- [Instructions for the task] Reproduce every line of the material below, but drop the pictures.

::::

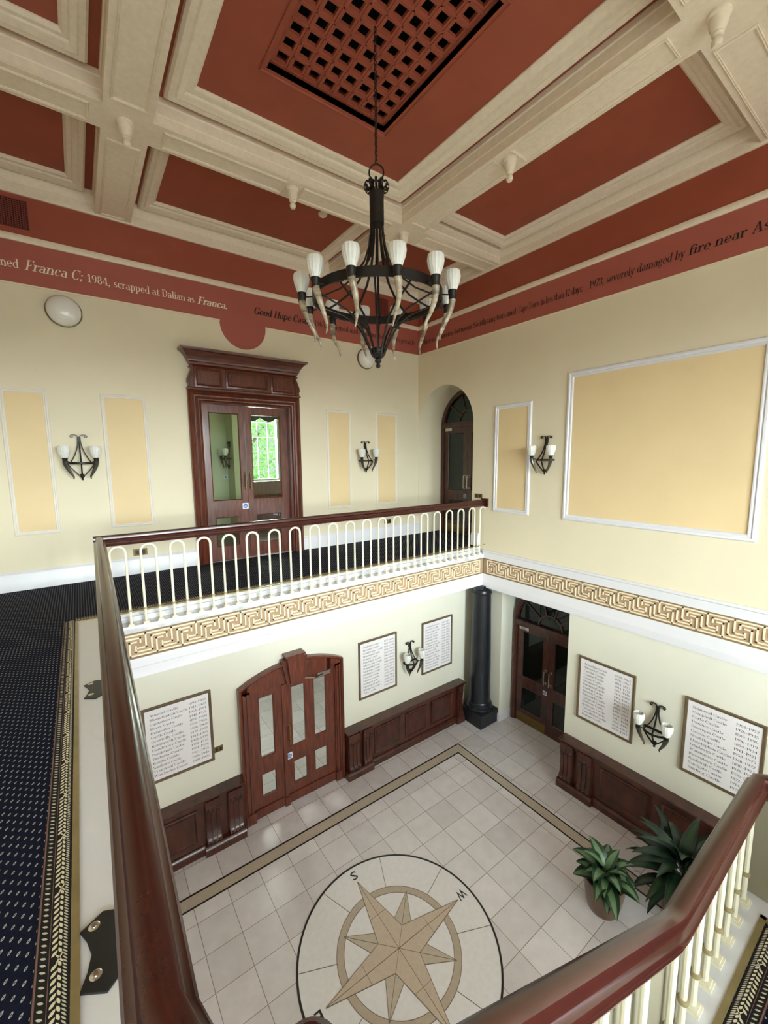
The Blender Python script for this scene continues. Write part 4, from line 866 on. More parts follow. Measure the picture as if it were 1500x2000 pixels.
# ------------------------------------------------------------------ honours boards
NAMES = [
 ['Arundel', 'Bloemfontein', 'Carnarvon', 'Dover', 'Dunnottar', 'Garth', 'Grantully', 'Kenilworth', 'Llandovery', 'Pendennis', 'Pretoria', 'Roslin', 'Sandown', 'Transvaal', 'Winchester'],
 ['Athlone', 'Braemar', 'Carisbrooke', 'Drummond', 'Dunbar', 'Edinburgh', 'Gloucester', 'Hawarden', 'Kildonan', 'Kinfauns', 'Leasowe', 'Lismore', 'Norham', 'Richmond', 'Rhodesia', 'York'],
 ['Avondale', 'Berwick', 'Capetown', 'Conway', 'Dunolly', 'Durham', 'Galway', 'Guildford', 'Harlech', 'Kenya', 'Lancaster', 'Newark', 'Rochester', 'Stirling', 'Warwick', 'Windsor'],
 ['Armadale', 'Alnwick', 'Cawdor', 'Comrie', 'Cluny', 'Dromore', 'Dundrum', 'Gordon', 'Howick', 'Kinnaird', 'Lochgair', 'Methven', 'Rothesay', 'Taymouth', 'Tantallon', 'Walmer'],
 ['Balmoral', 'Campbell', 'Corfe', 'Dunluce', 'Dunvegan', 'Gascon', 'Good Hope', 'Llanstephan', 'Edinburgh', 'Warrington', 'Rustenburg', 'Roxburgh', 'Sandgate', 'Stirling']]
DA = [1894, 1926, 1950, 1872, 1890, 1911, 1880, 1904, 1914, 1938, 1958, 1896, 1903, 1921, 1936, 1948]
boards = []
def board(k, label, F, ua, ub, parent_wall=None):
    v0, v1 = -4.01, -3.005
    t = thing('honours_board', label, 'board', F((ua + ub) / 2, v0, 0), 0, 'framed name boards on the lower walls')
    lo, hi = min(ua, ub), max(ua, ub)
    m = MB(); m.mould(F, [(lo, v0), (hi, v0), (hi, v1), (lo, v1)], [(0, 0), (0, 0.028), (0.006, 0.032), (0.03, 0.026), (0.034, 0.02), (0.034, 0)], True); m.build('frame', 'boardframe', t)
    MB().fbox(F, lo + 0.03, hi - 0.03, v0 + 0.03, v1 - 0.03, 0.002, 0.018).build('face', 'board', t)
    m = MB(); mr = MB(); sg = 1 if ub > ua else -1; W = abs(ub - ua); L = NAMES[k]; n = len(L); pitch = (v1 - v0 - 0.20) / (n - 1)
    for i, nm in enumerate(L):
        v = v1 - 0.10 - i * pitch - 0.018; s = nm + ' Castle'; wd = 0.0228 * len(s)
        serif_into(m, s, F, ua + sg * 0.085, ua + sg * (0.085 + wd), v, 0.031, 0.0195)
        d0 = DA[(i * 5 + k * 3) % 16]; d1_ = d0 + 9 + (i * 7 + k * 5) % 27
        tgt = mr if (k == 0 and i == 2) else m
        serif_into(tgt, str(d0), F, ua + sg * (W - 0.275), ua + sg * (W - 0.185), v, 0.031, 0.0195)
        serif_into(m, '-' + str(d1_), F, ua + sg * (W - 0.178), ua + sg * (W - 0.065), v, 0.031, 0.0195)
    m.build('lettering', 'ink', t)
    if mr.v: mr.build('red_date', 'redink', t)
board(0, 'framed name board left of the lower glazed door, partly behind the handrail', FL, 0.37, 1.175)
board(1, 'framed name board between the lower glazed door and the wall lamp', FL, 3.49, 4.28)
board(2, 'framed name board nearest the black column, right of the wall lamp', FL, 4.872, 5.645)
board(3, 'framed name board nearest the lower arched door', FB, 3.185, 2.37)
board(4, 'framed name board at the right edge above the potted plants', FB, 1.786, 1.0)

# ------------------------------------------------------------------ wall lamps
def shade_prof(h=0.115, r=0.052): return [(0.0, 0.0), (r * 0.55, 0.0), (r * 0.62, h * 0.08), (r * 0.95, h * 0.45), (r * 1.06, h * 0.72), (r, h * 0.92), (r * 0.93, h), (r * 0.85, h), (r * 0.9, h * 0.7), (r * 0.5, h * 0.1), (0.0, h * 0.06)]
def ribbed(m, prof, n, c, amp=0.035):
    rings = []
    for k in range(n):
        a = 2 * PI * k / n; f = 1 + amp * (1 if k % 2 else -1)
        rings.append([(c[0] + r * f * math.cos(a), c[1] + r * f * math.sin(a), c[2] + z) for r, z in prof])
    m_ = len(prof); vs = [p for r in rings for p in r]; fs = []
    for a in range(n):
        b = (a + 1) % n
        for i in range(m_ - 1): fs.append((a * m_ + i, b * m_ + i, b * m_ + i + 1, a * m_ + i + 1))
    m.add(vs, fs); return m
SC_GROUP = 'iron and horn wall lamps'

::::

- [In response]
The Blender Python script for this scene continues. Write part 4, from line 866 on. More parts follow. Measure the picture as if it were 1500x2000 pixels.
# ------------------------------------------------------------------ honours boards
NAMES = [
 ['Arundel', 'Bloemfontein', 'Carnarvon', 'Dover', 'Dunnottar', 'Garth', 'Grantully', 'Kenilworth', 'Llandovery', 'Pendennis', 'Pretoria', 'Roslin', 'Sandown', 'Transvaal', 'Winchester'],
 ['Athlone', 'Braemar', 'Carisbrooke', 'Drummond', 'Dunbar', 'Edinburgh', 'Gloucester', 'Hawarden', 'Kildonan', 'Kinfauns', 'Leasowe', 'Lismore', 'Norham', 'Richmond', 'Rhodesia', 'York'],
 ['Avondale', 'Berwick', 'Capetown', 'Conway', 'Dunolly', 'Durham', 'Galway', 'Guildford', 'Harlech', 'Kenya', 'Lancaster', 'Newark', 'Rochester', 'Stirling', 'Warwick', 'Windsor'],
 ['Armadale', 'Alnwick', 'Cawdor', 'Comrie', 'Cluny', 'Dromore', 'Dundrum', 'Gordon', 'Howick', 'Kinnaird', 'Lochgair', 'Methven', 'Rothesay', 'Taymouth', 'Tantallon', 'Walmer'],
 ['Balmoral', 'Campbell', 'Corfe', 'Dunluce', 'Dunvegan', 'Gascon', 'Good Hope', 'Llanstephan', 'Edinburgh', 'Warrington', 'Rustenburg', 'Roxburgh', 'Sandgate', 'Stirling']]
DA = [1894, 1926, 1950, 1872, 1890, 1911, 1880, 1904, 1914, 1938, 1958, 1896, 1903, 1921, 1936, 1948]
boards = []
def board(k, label, F, ua, ub, parent_wall=None):
    v0, v1 = -4.01, -3.005
    t = thing('honours_board', label, 'board', F((ua + ub) / 2, v0, 0), 0, 'framed name boards on the lower walls')
    lo, hi = min(ua, ub), max(ua, ub)
    m = MB(); m.mould(F, [(lo, v0), (hi, v0), (hi, v1), (lo, v1)], [(0, 0), (0, 0.028), (0.006, 0.032), (0.03, 0.026), (0.034, 0.02), (0.034, 0)], True); m.build('frame', 'boardframe', t)
    MB().fbox(F, lo + 0.03, hi - 0.03, v0 + 0.03, v1 - 0.03, 0.002, 0.018).build('face', 'board', t)
    m = MB(); mr = MB(); sg = 1 if ub > ua else -1; W = abs(ub - ua); L = NAMES[k]; n = len(L); pitch = (v1 - v0 - 0.20) / (n - 1)
    for i, nm in enumerate(L):
        v = v1 - 0.10 - i * pitch - 0.018; s = nm + ' Castle'; wd = 0.0228 * len(s)
        serif_into(m, s, F, ua + sg * 0.085, ua + sg * (0.085 + wd), v, 0.031, 0.0195)
        d0 = DA[(i * 5 + k * 3) % 16]; d1_ = d0 + 9 + (i * 7 + k * 5) % 27
        tgt = mr if (k == 0 and i == 2) else m
        serif_into(tgt, str(d0), F, ua + sg * (W - 0.275), ua + sg * (W - 0.185), v, 0.031, 0.0195)
        serif_into(m, '-' + str(d1_), F, ua + sg * (W - 0.178), ua + sg * (W - 0.065), v, 0.031, 0.0195)
    m.build('lettering', 'ink', t)
    if mr.v: mr.build('red_date', 'redink', t)
board(0, 'framed name board left of the lower glazed door, partly behind the handrail', FL, 0.37, 1.175)
board(1, 'framed name board between the lower glazed door and the wall lamp', FL, 3.49, 4.28)
board(2, 'framed name board nearest the black column, right of the wall lamp', FL, 4.872, 5.645)
board(3, 'framed name board nearest the lower arched door', FB, 3.185, 2.37)
board(4, 'framed name board at the right edge above the potted plants', FB, 1.786, 1.0)

# ------------------------------------------------------------------ wall lamps
def shade_prof(h=0.115, r=0.052): return [(0.0, 0.0), (r * 0.55, 0.0), (r * 0.62, h * 0.08), (r * 0.95, h * 0.45), (r * 1.06, h * 0.72), (r, h * 0.92), (r * 0.93, h), (r * 0.85, h), (r * 0.9, h * 0.7), (r * 0.5, h * 0.1), (0.0, h * 0.06)]
def ribbed(m, prof, n, c, amp=0.035):
    rings = []
    for k in range(n):
        a = 2 * PI * k / n; f = 1 + amp * (1 if k % 2 else -1)
        rings.append([(c[0] + r * f * math.cos(a), c[1] + r * f * math.sin(a), c[2] + z) for r, z in prof])
    m_ = len(prof); vs = [p for r in rings for p in r]; fs = []
    for a in range(n):
        b = (a + 1) % n
        for i in range(m_ - 1): fs.append((a * m_ + i, b * m_ + i, b * m_ + i + 1, a * m_ + i + 1))
    m.add(vs, fs); return m
SC_GROUP = 'iron and horn wall lamps'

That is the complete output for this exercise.